● **WHAT YOU NEED TO DO**: Retype exactly the lines below, beginning with the first and ending with the line where "return np.array([(px - CX)" appears.

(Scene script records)

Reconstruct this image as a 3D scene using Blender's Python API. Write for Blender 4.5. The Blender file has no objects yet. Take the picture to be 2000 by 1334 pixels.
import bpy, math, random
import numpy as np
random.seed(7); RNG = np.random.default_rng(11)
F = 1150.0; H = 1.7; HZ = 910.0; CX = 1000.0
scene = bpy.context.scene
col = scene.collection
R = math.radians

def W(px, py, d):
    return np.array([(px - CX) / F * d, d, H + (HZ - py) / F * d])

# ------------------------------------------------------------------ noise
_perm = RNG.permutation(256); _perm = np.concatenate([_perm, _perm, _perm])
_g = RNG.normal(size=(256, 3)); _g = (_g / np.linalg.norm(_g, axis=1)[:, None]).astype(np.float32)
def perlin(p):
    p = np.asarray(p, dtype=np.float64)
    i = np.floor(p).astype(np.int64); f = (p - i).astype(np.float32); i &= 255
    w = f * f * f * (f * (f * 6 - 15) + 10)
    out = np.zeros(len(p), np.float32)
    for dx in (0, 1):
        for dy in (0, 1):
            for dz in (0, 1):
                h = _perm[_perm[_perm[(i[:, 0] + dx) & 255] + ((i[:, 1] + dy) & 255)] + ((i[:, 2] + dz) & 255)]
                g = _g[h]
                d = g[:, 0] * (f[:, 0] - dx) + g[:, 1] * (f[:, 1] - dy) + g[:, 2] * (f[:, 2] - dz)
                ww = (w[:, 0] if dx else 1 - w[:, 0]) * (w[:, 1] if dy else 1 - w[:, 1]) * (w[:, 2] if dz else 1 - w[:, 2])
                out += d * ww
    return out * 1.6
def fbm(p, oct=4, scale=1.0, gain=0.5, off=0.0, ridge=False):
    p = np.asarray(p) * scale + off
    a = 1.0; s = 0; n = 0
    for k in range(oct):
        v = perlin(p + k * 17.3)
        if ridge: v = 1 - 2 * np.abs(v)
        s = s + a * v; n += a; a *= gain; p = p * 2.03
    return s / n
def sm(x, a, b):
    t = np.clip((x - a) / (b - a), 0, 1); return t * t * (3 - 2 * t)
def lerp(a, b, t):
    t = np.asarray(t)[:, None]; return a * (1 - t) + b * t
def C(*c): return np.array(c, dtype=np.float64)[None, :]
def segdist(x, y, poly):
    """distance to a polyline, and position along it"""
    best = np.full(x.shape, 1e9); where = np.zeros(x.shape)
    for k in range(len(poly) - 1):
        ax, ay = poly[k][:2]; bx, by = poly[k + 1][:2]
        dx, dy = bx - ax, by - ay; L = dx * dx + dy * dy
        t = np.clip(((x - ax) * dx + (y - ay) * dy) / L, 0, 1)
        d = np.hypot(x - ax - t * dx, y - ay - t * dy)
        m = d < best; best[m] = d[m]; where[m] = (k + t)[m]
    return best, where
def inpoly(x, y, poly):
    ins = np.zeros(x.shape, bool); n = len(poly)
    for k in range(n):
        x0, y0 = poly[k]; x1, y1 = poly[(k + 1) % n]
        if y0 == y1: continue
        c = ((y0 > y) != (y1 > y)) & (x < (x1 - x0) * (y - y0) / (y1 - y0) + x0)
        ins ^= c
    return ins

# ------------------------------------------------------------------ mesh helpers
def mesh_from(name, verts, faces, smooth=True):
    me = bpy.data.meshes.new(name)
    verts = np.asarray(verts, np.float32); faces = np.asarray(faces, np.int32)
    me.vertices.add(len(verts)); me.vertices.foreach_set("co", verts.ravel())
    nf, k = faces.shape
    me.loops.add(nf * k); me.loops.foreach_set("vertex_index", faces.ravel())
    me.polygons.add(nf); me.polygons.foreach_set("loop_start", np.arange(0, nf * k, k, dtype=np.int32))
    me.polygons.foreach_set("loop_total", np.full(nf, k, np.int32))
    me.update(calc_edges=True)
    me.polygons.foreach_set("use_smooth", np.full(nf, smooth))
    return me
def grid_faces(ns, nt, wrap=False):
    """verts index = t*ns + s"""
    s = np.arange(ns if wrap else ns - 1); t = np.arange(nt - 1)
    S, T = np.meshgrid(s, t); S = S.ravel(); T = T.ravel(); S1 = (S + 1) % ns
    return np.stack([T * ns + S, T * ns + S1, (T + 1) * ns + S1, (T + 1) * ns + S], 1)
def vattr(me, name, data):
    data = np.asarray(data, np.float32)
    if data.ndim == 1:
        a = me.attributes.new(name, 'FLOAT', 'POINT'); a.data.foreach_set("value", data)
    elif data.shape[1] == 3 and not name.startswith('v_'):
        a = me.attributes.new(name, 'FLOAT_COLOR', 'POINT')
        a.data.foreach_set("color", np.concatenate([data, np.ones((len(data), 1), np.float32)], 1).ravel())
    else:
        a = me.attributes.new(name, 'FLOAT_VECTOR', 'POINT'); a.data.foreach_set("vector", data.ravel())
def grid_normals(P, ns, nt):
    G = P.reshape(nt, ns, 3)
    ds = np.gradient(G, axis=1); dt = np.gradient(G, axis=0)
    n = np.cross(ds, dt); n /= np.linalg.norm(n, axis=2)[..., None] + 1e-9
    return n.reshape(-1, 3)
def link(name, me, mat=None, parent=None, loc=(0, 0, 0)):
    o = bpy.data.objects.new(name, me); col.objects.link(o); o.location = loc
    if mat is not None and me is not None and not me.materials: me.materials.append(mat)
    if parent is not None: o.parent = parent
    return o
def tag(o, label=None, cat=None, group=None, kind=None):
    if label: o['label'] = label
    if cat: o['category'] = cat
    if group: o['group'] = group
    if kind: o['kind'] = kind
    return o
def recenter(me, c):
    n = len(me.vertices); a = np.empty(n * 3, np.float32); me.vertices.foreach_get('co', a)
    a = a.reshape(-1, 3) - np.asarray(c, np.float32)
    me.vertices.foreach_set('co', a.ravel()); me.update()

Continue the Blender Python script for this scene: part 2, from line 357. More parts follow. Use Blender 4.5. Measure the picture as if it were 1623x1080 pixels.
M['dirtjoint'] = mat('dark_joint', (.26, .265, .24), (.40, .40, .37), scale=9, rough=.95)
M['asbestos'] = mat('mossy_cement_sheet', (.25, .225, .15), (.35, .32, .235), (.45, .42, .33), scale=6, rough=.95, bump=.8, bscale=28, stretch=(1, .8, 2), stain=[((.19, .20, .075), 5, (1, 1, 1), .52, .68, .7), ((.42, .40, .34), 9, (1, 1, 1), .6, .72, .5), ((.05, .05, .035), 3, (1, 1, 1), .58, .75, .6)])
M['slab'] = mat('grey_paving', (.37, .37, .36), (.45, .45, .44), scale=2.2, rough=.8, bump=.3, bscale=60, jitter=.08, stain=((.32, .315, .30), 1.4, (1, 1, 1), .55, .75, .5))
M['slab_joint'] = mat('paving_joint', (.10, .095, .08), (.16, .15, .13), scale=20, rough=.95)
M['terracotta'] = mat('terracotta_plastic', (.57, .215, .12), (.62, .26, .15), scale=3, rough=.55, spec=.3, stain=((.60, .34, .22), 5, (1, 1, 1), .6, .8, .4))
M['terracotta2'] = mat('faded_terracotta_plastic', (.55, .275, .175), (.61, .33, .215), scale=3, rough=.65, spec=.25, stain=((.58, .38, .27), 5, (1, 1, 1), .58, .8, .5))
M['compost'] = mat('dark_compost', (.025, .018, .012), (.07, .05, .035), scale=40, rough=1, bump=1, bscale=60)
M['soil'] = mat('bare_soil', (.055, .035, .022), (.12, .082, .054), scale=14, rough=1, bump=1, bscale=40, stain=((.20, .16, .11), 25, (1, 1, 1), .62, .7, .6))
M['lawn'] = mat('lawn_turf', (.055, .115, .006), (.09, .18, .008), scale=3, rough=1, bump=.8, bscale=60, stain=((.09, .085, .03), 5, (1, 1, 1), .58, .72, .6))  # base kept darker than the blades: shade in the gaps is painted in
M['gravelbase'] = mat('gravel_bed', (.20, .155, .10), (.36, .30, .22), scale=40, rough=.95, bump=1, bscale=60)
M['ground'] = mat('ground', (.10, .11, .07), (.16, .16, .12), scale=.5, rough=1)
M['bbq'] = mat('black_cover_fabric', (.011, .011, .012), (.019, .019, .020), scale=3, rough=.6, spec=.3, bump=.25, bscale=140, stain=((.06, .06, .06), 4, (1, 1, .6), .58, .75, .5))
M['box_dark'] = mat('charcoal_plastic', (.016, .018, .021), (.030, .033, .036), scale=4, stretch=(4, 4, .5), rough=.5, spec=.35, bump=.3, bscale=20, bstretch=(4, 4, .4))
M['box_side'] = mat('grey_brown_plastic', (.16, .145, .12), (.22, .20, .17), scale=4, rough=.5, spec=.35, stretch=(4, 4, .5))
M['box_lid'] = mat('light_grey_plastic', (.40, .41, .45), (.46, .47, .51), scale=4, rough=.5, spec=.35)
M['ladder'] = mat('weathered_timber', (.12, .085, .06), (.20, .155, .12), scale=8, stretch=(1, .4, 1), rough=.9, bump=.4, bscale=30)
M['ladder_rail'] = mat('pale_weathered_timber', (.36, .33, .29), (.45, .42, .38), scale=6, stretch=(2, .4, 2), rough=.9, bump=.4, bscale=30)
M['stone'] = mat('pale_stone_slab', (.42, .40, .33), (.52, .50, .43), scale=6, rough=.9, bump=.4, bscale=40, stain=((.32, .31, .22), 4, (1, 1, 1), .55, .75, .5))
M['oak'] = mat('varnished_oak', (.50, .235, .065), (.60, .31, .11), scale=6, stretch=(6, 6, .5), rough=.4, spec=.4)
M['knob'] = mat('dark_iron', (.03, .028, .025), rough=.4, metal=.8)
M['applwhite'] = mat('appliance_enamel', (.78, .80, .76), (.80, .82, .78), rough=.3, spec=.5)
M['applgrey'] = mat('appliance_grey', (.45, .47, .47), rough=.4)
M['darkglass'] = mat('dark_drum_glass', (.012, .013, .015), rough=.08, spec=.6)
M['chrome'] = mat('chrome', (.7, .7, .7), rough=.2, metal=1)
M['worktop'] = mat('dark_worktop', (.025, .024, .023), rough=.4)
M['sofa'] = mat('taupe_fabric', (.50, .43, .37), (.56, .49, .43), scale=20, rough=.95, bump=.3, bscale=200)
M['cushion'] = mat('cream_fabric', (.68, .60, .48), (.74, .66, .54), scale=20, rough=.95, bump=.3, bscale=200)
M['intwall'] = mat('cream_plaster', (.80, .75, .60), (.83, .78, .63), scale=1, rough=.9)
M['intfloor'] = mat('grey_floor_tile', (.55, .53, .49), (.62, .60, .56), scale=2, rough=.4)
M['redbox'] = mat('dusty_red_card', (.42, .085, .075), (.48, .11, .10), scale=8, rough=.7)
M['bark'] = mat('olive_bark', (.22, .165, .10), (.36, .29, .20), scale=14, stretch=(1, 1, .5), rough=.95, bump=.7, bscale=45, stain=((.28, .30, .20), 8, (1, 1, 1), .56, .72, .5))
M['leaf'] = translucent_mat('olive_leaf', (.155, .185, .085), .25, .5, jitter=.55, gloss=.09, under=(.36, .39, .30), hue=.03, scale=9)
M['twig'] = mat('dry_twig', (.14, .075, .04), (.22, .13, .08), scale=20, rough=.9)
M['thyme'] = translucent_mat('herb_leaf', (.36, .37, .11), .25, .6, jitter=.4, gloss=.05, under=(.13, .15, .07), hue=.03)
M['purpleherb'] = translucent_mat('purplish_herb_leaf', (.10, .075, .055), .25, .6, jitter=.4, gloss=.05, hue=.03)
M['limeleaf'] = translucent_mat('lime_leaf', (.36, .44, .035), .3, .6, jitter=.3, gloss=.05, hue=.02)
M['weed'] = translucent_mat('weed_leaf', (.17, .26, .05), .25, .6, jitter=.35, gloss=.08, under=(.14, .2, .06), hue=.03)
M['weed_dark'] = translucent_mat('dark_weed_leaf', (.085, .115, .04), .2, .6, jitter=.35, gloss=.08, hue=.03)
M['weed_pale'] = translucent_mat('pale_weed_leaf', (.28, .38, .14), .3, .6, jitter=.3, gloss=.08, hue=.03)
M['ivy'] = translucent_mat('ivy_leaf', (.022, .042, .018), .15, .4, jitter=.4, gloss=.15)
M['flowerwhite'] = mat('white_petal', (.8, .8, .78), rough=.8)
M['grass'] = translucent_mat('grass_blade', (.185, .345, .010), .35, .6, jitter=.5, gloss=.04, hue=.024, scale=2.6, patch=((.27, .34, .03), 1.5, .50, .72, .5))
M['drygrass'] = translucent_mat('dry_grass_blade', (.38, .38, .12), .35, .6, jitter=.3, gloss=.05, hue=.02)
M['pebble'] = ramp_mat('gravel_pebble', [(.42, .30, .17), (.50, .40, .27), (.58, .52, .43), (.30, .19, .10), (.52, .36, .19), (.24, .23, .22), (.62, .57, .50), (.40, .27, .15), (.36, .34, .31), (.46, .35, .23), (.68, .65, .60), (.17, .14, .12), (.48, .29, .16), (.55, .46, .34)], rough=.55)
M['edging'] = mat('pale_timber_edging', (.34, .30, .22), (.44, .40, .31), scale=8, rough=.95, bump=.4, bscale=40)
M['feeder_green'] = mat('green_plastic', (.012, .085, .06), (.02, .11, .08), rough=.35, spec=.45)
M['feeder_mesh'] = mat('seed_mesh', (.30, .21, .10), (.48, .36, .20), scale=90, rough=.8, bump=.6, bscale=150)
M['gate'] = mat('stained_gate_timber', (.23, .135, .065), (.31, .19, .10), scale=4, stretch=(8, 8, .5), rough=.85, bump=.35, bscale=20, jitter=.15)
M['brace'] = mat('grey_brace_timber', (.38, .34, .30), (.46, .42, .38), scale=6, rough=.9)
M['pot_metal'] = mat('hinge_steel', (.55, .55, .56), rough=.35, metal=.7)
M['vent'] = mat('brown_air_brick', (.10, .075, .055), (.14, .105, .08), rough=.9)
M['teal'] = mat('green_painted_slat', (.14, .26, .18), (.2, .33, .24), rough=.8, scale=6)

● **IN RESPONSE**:
Reconstruct this image as a 3D scene using Blender's Python API. Write for Blender 4.5. The Blender file has no objects yet. Take the picture to be 2000 by 1334 pixels.
import bpy, math, random
import numpy as np
random.seed(7); RNG = np.random.default_rng(11)
F = 1150.0; H = 1.7; HZ = 910.0; CX = 1000.0
scene = bpy.context.scene
col = scene.collection
R = math.radians

def W(px, py, d):
    return np.array([(px - CX) / F * d, d, H + (HZ - py) / F * d])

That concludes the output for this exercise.